I saw the frenzied crowds faced with a choice; set Jesus free or release the revolutionary – Barabbas. We know what they chose, “We want Barabbas!” My heart broke for their choice. They couldn’t see it. They couldn’t see their salvation in the form of a humble mystic. They wanted a revolutionary who would overthrow their Roman oppressors. My heart broke for us too. We still want Barabbas. Despite Jesus’ example of revolution through sacrificial love and humble service, we still want violence.
The Barabbian gospel is perhaps the most difficult anti-Christ principle to rid ourselves of… View our history – the Crusades, conquest and colonization of America and the 3rd world. As Jesus said to Pilate as he was being cross-examined, “My Kingdom is not an earthly kingdom. If it were, my followers would fight to keep me from being handed over to the Jewish leaders. But my Kingdom is not of this world.”
Hopefully, today we have seen the abomination and oxymoronic nature of using physical violence to expand God’s kingdom. Sadly however, we Christians are still leaning on earthly power in more ‘acceptable’ ways. Perhaps it is our religious ego overcompensating for our lack of real spiritual authority? Our Barabbian nature lingers on in subtler forms – protests, political movements that support ‘Christian’ laws or judges, vomiting hate toward those who we deem ‘sinners’ or ‘heretics’. It’s the same now as in Christ’s day – we want the political or social power to overthrow our modern ‘oppressors’. These Barabbian false prophets would have us believe that Christians and our way of life are under threat, and we must fight back! But Jesus offered another way – dying for those who want to kill you. Now that is revolutionary!

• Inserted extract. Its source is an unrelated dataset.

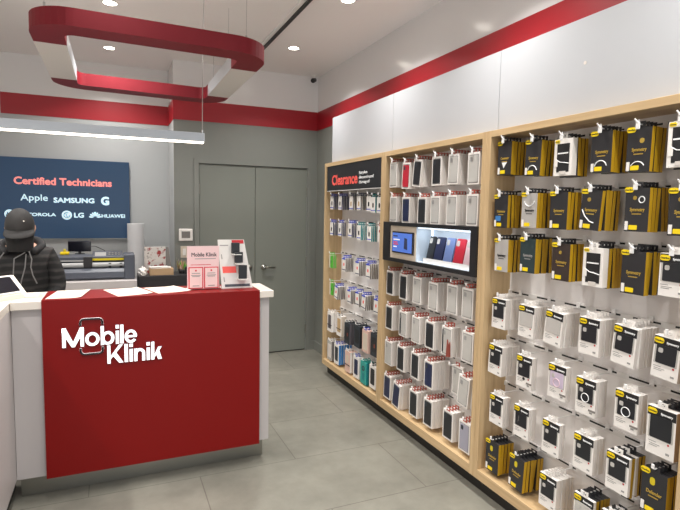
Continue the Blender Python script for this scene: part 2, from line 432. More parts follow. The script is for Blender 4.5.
# door: two grey leaves in a frame
d = empty('door_1', (0, 0, 0)); tag(d, kind='structure')
fr = MB()
fr.box(DX0-0.05, DX0-0.003, YD-0.014, YD, 0, DH+0.05, 'grey_paint'); fr.box(DX1+0.003, DX1+0.05, YD-0.014, YD, 0, DH+0.05, 'grey_paint')
fr.box(DX0-0.003, DX1+0.003, YD-0.014, YD, DH+0.004, DH+0.05, 'grey_paint')
fr.build('door_frame', d)
def leaf(x0, x1, hx, hside):
    lf = MB().bbox(x0, x1, YD+0.006, YD+0.05, 0.012, DH-0.003, 'door_grey', 0.002, 1).build('door_leaf', d)
    hz = 0.965
    k = MB(); k.cyl((hx, YD+0.006, hz), 0.030, -0.010, 'steel', 'y', 24); k.cyl((hx, YD-0.004, hz), 0.014, -0.035, 'chrome', 'y', 16)
    k.tube([(hx, YD-0.04, hz), (hx+hside*0.03, YD-0.045, hz), (hx+hside*0.12, YD-0.042, hz-0.003)], [0.012, 0.011, 0.009], 'steel', 10)
    k.build('door_handle', lf, smooth=True)
    for z in (1.79, 1.02, 0.25):
        e = x0 if hside < 0 else x1
        MB().cyl((e, YD-0.004, z-0.05), 0.007, 0.10, 'steel', 'z', 12).build('hinge', lf)
    return lf
leaf(DX0+0.002, DXM-0.002, 1.345, -1)
leaf(DXM+0.002, DX1-0.002, 1.50, 1)
lk = MB().box(1.52, 1.60, YD+0.004, YD+0.006, 0.86, 0.90, 'grey_paint').build('lock_plate', d)
# dark strip painted in for the shade in the gap below the doors
MB().box(DX0, DX1, YD+0.02, YD+0.1, 0.0, 0.011, 'kick_black').build('door_gap_shade', d)

# ------------------------------------------------------------ ceiling lights
def ring_word(i): return ['back-left', 'far back'][i] if i < 2 else ''
dl_label = {0: 'recessed round ceiling downlight seen through the red hanging loop',
            1: 'recessed round ceiling downlight nearest the recessed back wall, behind the loop',
            2: 'recessed round ceiling downlight between the red loop and the corner camera',
            3: 'recessed round ceiling downlight right of the black ceiling track at photo top'}
dl_label = {0: 'recessed ceiling downlight above the near edge of the red hanging loop',
            1: 'recessed ceiling downlight seen through the middle of the red hanging loop',
            2: 'recessed ceiling downlight between the black track and the corner security camera',
            3: 'recessed ceiling downlight at top of photo right of the black track'}
def downlight(i, x, y):
    o = empty('ceiling_downlight', (x, y, CZ))
    tag(o, dl_label.get(i, 'recessed ceiling downlight out of view, %s of the %s row toward the storefront' % ({4.2: 'farthest', 3.0: 'third nearest', 2.2: 'third nearest', 1.8: 'second nearest', 1.0: 'second nearest', 0.6: 'nearest', -0.2: 'nearest'}.get(y, ''), 'right' if x > 1 else ('middle' if x > -1 else 'left'))), 'ceiling light', 'recessed ceiling downlights')
    m = MB(); n = 28
    vs = []; 
    for r, z in ((0.062, -0.001), (0.060, -0.005), (0.047, -0.005), (0.044, -0.001)):
        vs += [(r*math.cos(2*PI*j/n), r*math.sin(2*PI*j/n), z) for j in range(n)]
    fs = [[a*n+j, a*n+(j+1) % n, (a+1)*n+(j+1) % n, (a+1)*n+j] for a in range(3) for j in range(n)]
    m.add(vs, fs, 'card_white'); m.build('trim_ring', o, smooth=True)
    MB().cyl((0, 0, -0.002), 0.043, 0.001, 'lamp_glow', 'z', 28).build('lens', o)
    area_light('downlight_lamp', (0, 0, -0.012), (0, 0, 0), 0.09, 0.09, LAMP_W, LAMP_COL, math.radians(125), 'DISK', o)
for i, (x, y) in enumerate(DOWNLIGHTS): downlight(i, x, y)

# black ceiling track
tr = empty('ceiling_track', (1.27, 0, CZ)); tag(tr, 'black linear track with pale flange on the ceiling right of the red loop', 'ceiling track')
mb = MB(); mb.prism([(-0.012, 0), (0.012, 0), (0.012, -0.022), (-0.012, -0.022)], 0.4, 4.95, 'y', 'black'); mb.build('track_channel', tr)
MB().box(-0.045, -0.013, 0.4, 4.95, -0.008, 0, 'ceiling_paint').build('flange', tr)

# security camera in the corner
sc = empty('security_camera', (2.03, 5.40, CZ)); tag(sc, 'small round black and white security camera on the ceiling in the corner', 'camera')
MB().cyl((0, 0, 0), 0.030, -0.012, 'card_white', 'z', 20).build('base', sc)
MB().tube([(0, 0, -0.012), (-0.01, -0.01, -0.03), (-0.015, -0.015, -0.04)], 0.008, 'card_white').build('bracket', sc)
bd = MB().tube([(0.01, 0.01, -0.045), (-0.022, -0.022, -0.062), (-0.03, -0.03, -0.067)], [0.022, 0.026, 0.022], 'black', 16).build('camera_body', sc)

# ------------------------------------------------------------ hanging loop
LX0, LX1, LY0, LY1, LW, LH = -0.385, 0.875, 3.02, 4.60, 0.165, 0.09
lp = empty('hanging_loop', (0, 0, 2.49)); tag(lp, 'rounded rectangular red and white loop hung from the ceiling over the counter', 'ceiling feature')
lp.rotation_euler = (0, math.radians(0.75), 0)
ZB = 0.008
def loop_part(name, outer, inner, ko, ki, kb, kt='white_paint'):
    m = MB(); n = len(outer)
    for (a, z) in ((outer, ZB), (inner, ZB), (inner, ZB+LH), (outer, ZB+LH)): m.v += [(p[0], p[1], z) for p in a]
    def q(a, b, k):
        for i in range(n-1): m.f.append([a*n+i, a*n+i+1, b*n+i+1, b*n+i]); m.m.append(m.mi(k))
    q(0, 1, kb); q(1, 2, ki); q(2, 3, kt); q(3, 0, ko)
    for i in (0, n-1): m.f.append([i, n+i, 2*n+i, 3*n+i]); m.m.append(m.mi(ki))
    return m.build(name, lp)
def arc(cx, cy, r, a0, a1, n=10): return [(cx+r*math.cos(math.radians(a0+(a1-a0)*i/n)), cy+r*math.sin(math.radians(a0+(a1-a0)*i/n))) for i in range(n+1)]
RO, RI = 0.22, 0.055
YC0, YC1 = 3.40, 4.29
ou = [(LX0, YC0)] + arc(LX0+RO, LY0+RO, RO, 180, 270) + arc(LX1-RO, LY0+RO, RO, 270, 360) + [(LX1, YC0)]
inn = [(LX0+LW, YC0)] + arc(LX0+LW+RI, LY0+LW+RI, RI, 180, 270) + arc(LX1-LW-RI, LY0+LW+RI, RI, 270, 360) + [(LX1-LW, YC0)]
loop_part('red_front_section', ou, inn, 'loop_red', 'loop_red', 'loop_red')
ou = [(LX0, YC1)] + arc(LX0+RO, LY1-RO, RO, 180, 90) + arc(LX1-RO, LY1-RO, RO, 90, 0) + [(LX1, YC1)]
inn = [(LX0+LW, YC1)] + arc(LX0+LW+RI, LY1-LW-RI, RI, 180, 90) + arc(LX1-LW-RI, LY1-LW-RI, RI, 90, 0) + [(LX1-LW, YC1)]
loop_part('red_back_section', ou, inn, 'loop_red', 'loop_red', 'loop_red')
for x0, x1 in ((LX0, LX0+LW), (LX1, LX1-LW)):
    loop_part('white_side_section', [(x0, YC0), (x0, YC1)], [(x1, YC0), (x1, YC1)], 'panel_white', 'panel_white', 'white_paint')
for x, y in ((-0.30, 3.10), (0.735, 3.10), (-0.30, 4.5), (0.79, 4.5), (0.735, 3.92)):
    if y == 3.92: x = LX1-0.08
    mm = MB(); mm.cyl((x, y, ZB+LH), 0.0012, CZ-2.49-ZB-LH+x*0.013, 'wire', 'z', 6); mm.cyl((x, y, ZB+LH), 0.006, 0.03, 'chrome', 'z', 10)
    mm.build('hanging_cable', lp)

# ------------------------------------------------------------ pendant lamp
pn = empty('pendant_lamp', (0, 3.25, 1.99)); tag(pn, 'long slim grey linear pendant light glowing underneath, hung over the counter', 'pendant light')
MB().bbox(-1.0, 0.515, -0.03, 0.03, 0.004, 0.056, 'lamp_housing', 0.002, 1).build('housing', pn)
MB().box(-0.995, 0.510, -0.026, 0.026, -0.003, 0.004, 'strip_glow').build('diffuser', pn)
area_light('pendant_glow', (-0.24, 0, -0.008), (0, 0, 0), 1.45, 0.05, 7, (1.0, 0.88, 0.72), PI, 'RECTANGLE', pn)
MB().tube([(0.505, 0, 0.056), (0.507, 0, 0.25), (0.512, 0.003, 0.6), (0.525, 0, CZ-1.99)], 0.0022, 'cable', 6).build('hanging_cable', pn)
MB().tube([(-0.53, 0, 0.056), (-0.53, 0, 0.5), (-0.525, 0, CZ-1.99)], 0.0022, 'cable', 6).build('hanging_cable', pn)
MB().cyl((0.505, 0, 0.056), 0.007, 0.02, 'chrome', 'z', 10).build('cable_grip', pn)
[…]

“We want Barabbas!” wasn’t the only cry that fateful day. There was another cry, this time from the leading priests and temple guards, “Crucify him! Crucify him!” Why? Because Jesus was undermining the religious system from which they drew their identity, significance and power. This was their real God – the thing they had to protect at all costs.

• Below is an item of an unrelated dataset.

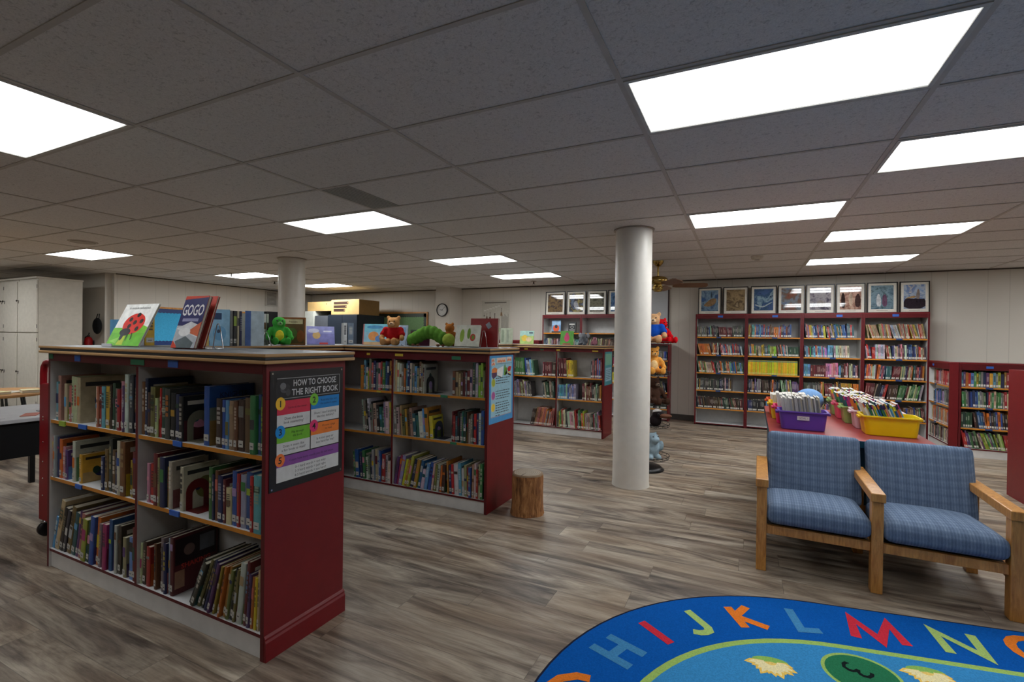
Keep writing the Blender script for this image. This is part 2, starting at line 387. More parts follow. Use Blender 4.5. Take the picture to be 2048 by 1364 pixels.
# ------------------------------------------------------------------ bookcases
def bookcase(name, label, loc, rz, w, d, h, bays, shelves, rail, kick=.10, slab=True, group=None, tapes=(), twosided=True, moulding=None, slab_ext=None, cat='bookcase'):
    """front face at y=0, going back to y=d; bays: divider centre x's; shelves: top heights of the loose shelves (or one list per bay)"""
    t = thing(name, label, cat, loc, rz, group); p = .024; hc = h - (.046 if slab else .018)
    for s in (0, 1):
        x = 0 if s == 0 else w - p
        q = MB().box(x, x + p, 0, d, 0, hc, RED, **({'right': WHT} if s == 0 else {'left': WHT}), front=REDD)
        q.build('side_panel', M_paint, t)
        if moulding == s:
            m = MB(); xx = -.012 if s == 0 else w
            pr = [(0, 0), (.013, 0), (.013, .085), (.008, .095), (.008, .104), (.003, .112), (0, .115)]
            sg = -1 if s == 0 else 1
            M = Matrix(((sg, 0, 0, 0 if s == 0 else w), (0, 0, 1, 0), (0, 1, 0, 0), (0, 0, 0, 1)))
            m.prism(pr, .001, d + .006, (116, 20, 27), M); m.build('base_moulding', M_paint, t)
    yb = d * .56 if twosided else d - .012
    MB().box(p, w - p, yb, yb + .01, 0.01, hc - .001, WHT).build('back_panel', M_paint, t)
    xs = [p] + [b for b in bays for _ in (0, 1)] + [w - p]
    for bx in bays: MB().box(bx - .011, bx + .011, .001, yb - .001, kick + .018, rail[0] - .001, WHT, front=REDD).build('divider', M_paint, t)
    for k in range(len(bays) + 1):
        x0 = xs[2 * k] + (.012 if k else .001); x1 = xs[2 * k + 1] - (.012 if k < len(bays) else .001)
        for z in (shelves[k] if isinstance(shelves[0], (list, tuple)) else shelves):
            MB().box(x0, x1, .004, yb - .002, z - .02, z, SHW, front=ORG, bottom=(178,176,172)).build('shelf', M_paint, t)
    MB().box(p + .001, w - p - .001, .003, yb - .002, kick, kick + .016, SHW, front=REDD).build('base_shelf', M_paint, t)
    if kick > .03: MB().box(p + .001, w - p - .001, .012, .026, .001, kick - .001, (216,214,212)).build('kick_plate', M_paint, t)
    MB().box(p + .001, w - p - .001, -.001, .02, rail[0], hc - .001, REDD).build('top_rail', M_paint, t)
    if slab:
        q = MB()
        for ext in [(-.036, w + .036, -.036, d + .036)] + (slab_ext or []):
            for z0, z1, c, i in ((hc, hc + .016, TAN, 0), (hc + .016, hc + .03, (48,50,52), .004), (hc + .03, h, TAN, 0)):
                q.box(ext[0] + i, ext[1] - i, ext[2] + i, ext[3] - i, z0, z1, c, top=SLAB if z1 == h else c)
        q.build('worktop', M_paint, t, bevel=.004)
    else:
        MB().box(0, w, 0, d, hc, hc + .018, RED).build('top_board', M_paint, t)
    for (x, z, tw, th, c) in tapes:
        MB().box(x - tw / 2, x + tw / 2, -.0032, -.0012 if z > rail[0] else .0035, z - th / 2, z + th / 2, c).build('shelf_label', M_print, t)
    return t
TB, TG, TL_, TY = (44,98,190), (40,120,84), (150,178,60), (206,178,50)
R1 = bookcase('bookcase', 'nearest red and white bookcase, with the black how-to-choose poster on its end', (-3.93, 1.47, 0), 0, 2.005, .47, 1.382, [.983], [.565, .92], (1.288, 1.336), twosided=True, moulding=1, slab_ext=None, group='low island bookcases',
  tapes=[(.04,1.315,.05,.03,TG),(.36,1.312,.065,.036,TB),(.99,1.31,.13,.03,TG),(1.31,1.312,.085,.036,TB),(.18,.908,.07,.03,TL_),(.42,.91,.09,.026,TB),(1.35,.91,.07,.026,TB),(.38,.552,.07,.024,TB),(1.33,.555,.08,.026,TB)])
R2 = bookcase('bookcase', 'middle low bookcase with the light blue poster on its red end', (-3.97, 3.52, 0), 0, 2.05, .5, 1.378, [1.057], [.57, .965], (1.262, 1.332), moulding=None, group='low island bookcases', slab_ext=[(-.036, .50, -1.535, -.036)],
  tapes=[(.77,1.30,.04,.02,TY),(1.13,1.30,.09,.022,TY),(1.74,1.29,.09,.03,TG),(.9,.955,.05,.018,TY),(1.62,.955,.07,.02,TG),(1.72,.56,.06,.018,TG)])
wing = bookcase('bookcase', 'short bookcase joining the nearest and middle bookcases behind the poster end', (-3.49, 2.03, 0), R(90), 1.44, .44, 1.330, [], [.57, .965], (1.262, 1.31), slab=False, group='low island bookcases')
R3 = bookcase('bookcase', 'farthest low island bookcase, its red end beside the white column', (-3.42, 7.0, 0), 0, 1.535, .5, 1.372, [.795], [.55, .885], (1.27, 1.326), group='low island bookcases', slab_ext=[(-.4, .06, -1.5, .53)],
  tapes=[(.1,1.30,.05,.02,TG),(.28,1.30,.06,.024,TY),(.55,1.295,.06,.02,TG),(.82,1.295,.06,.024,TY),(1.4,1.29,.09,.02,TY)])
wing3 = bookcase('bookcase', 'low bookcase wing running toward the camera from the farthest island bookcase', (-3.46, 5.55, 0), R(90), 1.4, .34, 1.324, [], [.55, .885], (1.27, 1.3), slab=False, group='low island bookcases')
# tall wall bookcases under the framed pictures
WB = []
for k in range(4):
    u = bookcase('wall_bookcase', 'tall white bookcase, ' + ['under the first two pictures beside the bare wall', 'holding the long row of yellow magazines', 'behind the blue cushion, third from the bare wall', 'in the corner, its top shelf of thin leaning books'][k],
      (-.82 + .8075 * k, 9.08, 0), 0, .806, .34, 1.93, [], [.3, .61, .915, 1.225, 1.535], (1.85, 1.912), kick=.02, slab=False, twosided=False, group='tall bookcases under the framed pictures',
      tapes=[([.4,.42,.5,.4][k],1.885,.08,.035,TB)] + [([.38,.42,.42,.45][k],z-.01,.075,.022,(40,66,120)) for z in (.61,.915,1.225,1.535)])
    WB.append(u)
LW = [bookcase('wall_bookcase', ['tall bookcase under the dark pictures, with two books standing upright on display', 'tall bookcase with an empty top shelf, half behind the white column'][k], (-3.72 + .81 * k, 9.08, 0), 0, .808, .34, 1.945, [], [.35, .66, .97, 1.28, 1.585], (1.875, 1.927), kick=.02, slab=False, twosided=False, group='tall bookcases left of the column') for k in (0, 1)]
LW.append(bookcase('wall_bookcase', 'narrow bookcase below the whiteboard, behind the rack of soft toys', (-2.05, 9.1, 0), 0, .79, .3, 1.40, [], [.22, .52, .80, 1.10], (1.375, 1.38), kick=.02, slab=False, twosided=False))
LOWW = bookcase('bookcase', 'low bookcase in the corner seen side-on, its white shelves facing the table', (2.40, 9.07, 0), R(-90), .82, .092, 1.225, [], [.381, .648, .912], (1.13, 1.207), kick=.13, slab=False, twosided=False, group='low corner bookcases', tapes=[(.2,1.17,.06,.03,TB),(.3,.902,.06,.02,(40,66,120)),(.3,.638,.06,.02,(40,66,120)),(.3,.371,.06,.02,(40,66,120))])
LOWR = bookcase('bookcase', 'low bookcase facing the chairs, with bright green and yellow books along its bottom', (2.497, 8.25, 0), 0, 1.05, .3, 1.225, [.78], [.381, .648, .912], (1.13, 1.207), kick=.10, slab=False, twosided=False, group='low corner bookcases', tapes=[(.3,1.17,.07,.03,TB)] + [(.3,z-.01,.07,.022,(40,66,120)) for z in (.381,.648,.912)])
ENDR = bookcase('bookcase', 'bookcase cut off by the frame, showing only its plain dark red end', (2.31, 5.93, 0), 0, 1.6, .47, 1.225, [.8], [.5, .85], (1.14, 1.2), slab=False, group='low corner bookcases')
LOWL = bookcase('bookcase', 'low dark red cabinet against the wall below the instrument chart', (-4.75, 9.1, 0), 0, .95, .3, 1.43, [], [.5, .9], (1.36, 1.412), slab=False, twosided=False)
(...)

We’re still doing it today. Oh, when will we awaken to truly see Christ? Ironically, this even plays out in our very celebration of Easter. There are enclaves within the Christian world that refuse to celebrate Easter because they believe it is rooted in a pagan fertility ritual and furthermore, nobody knows what day it was on, etc. They crucify all who dare to uphold the practice. “If you were truly Christians,” they say, “you would not be involved in such an unscriptural practice!” Typical leading priest/temple guard rhetoric. What month or day Jesus was crucified, the roots of the word Easter, how it started many years ago… it is all inconsequential. The choice here and now, the opportunity, is to lift up Jesus together with believers across the world in sincerity of heart and unity of worship. If our hearts say no to that then we have to ask ourselves, “What is really important to us?” Are we more concerned with saying no to something that undermines our belief system (just like healing on the Sabbath in Christ’s day) or saying yes to the opportunity that Easter presents for unbelievers to hear the gospel and be healed? (Hint: Jesus chose to heal.)

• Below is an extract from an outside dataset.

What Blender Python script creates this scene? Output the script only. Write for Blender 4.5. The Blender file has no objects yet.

I have been faced with my own inner crowd and leading priest lately. Jesus has been asking me if I am willing to live a sacrificial life. Am I willing to be crucified with Christ that I may be resurrected with Him? Am I willing to let the parts of me that I am still clinging to die? It is as though Jesus has set Himself in front of me, gently held my shoulders, looked me in the eyes, and said, “This is it, Mat. If you want to go any further, it requires sacrifice.”
I can’t say that I was all gung-ho about choosing the way of Jesus. I wanted to. Oh, how I desperately wanted to! But I didn’t feel I had the ability to follow through, not really, not truly, not authentically. I have seen myself choose my way over Jesus’ too often. So many times it felt like my heart would break in utter despair.
But… perhaps this is the mysterious power of Jesus’ sacrifice? Perhaps this is what makes the way of Jesus superior to religious power or political power? Jesus’ sacrifice actually has the power to transform my life really, truly, authentically. And so, I say boldly, “I CHOOSE YOUR WAY JESUS!” I choose to join you in your death and resurrection. Crucify me Jesus. That I may die, and You may live in me. This is the way.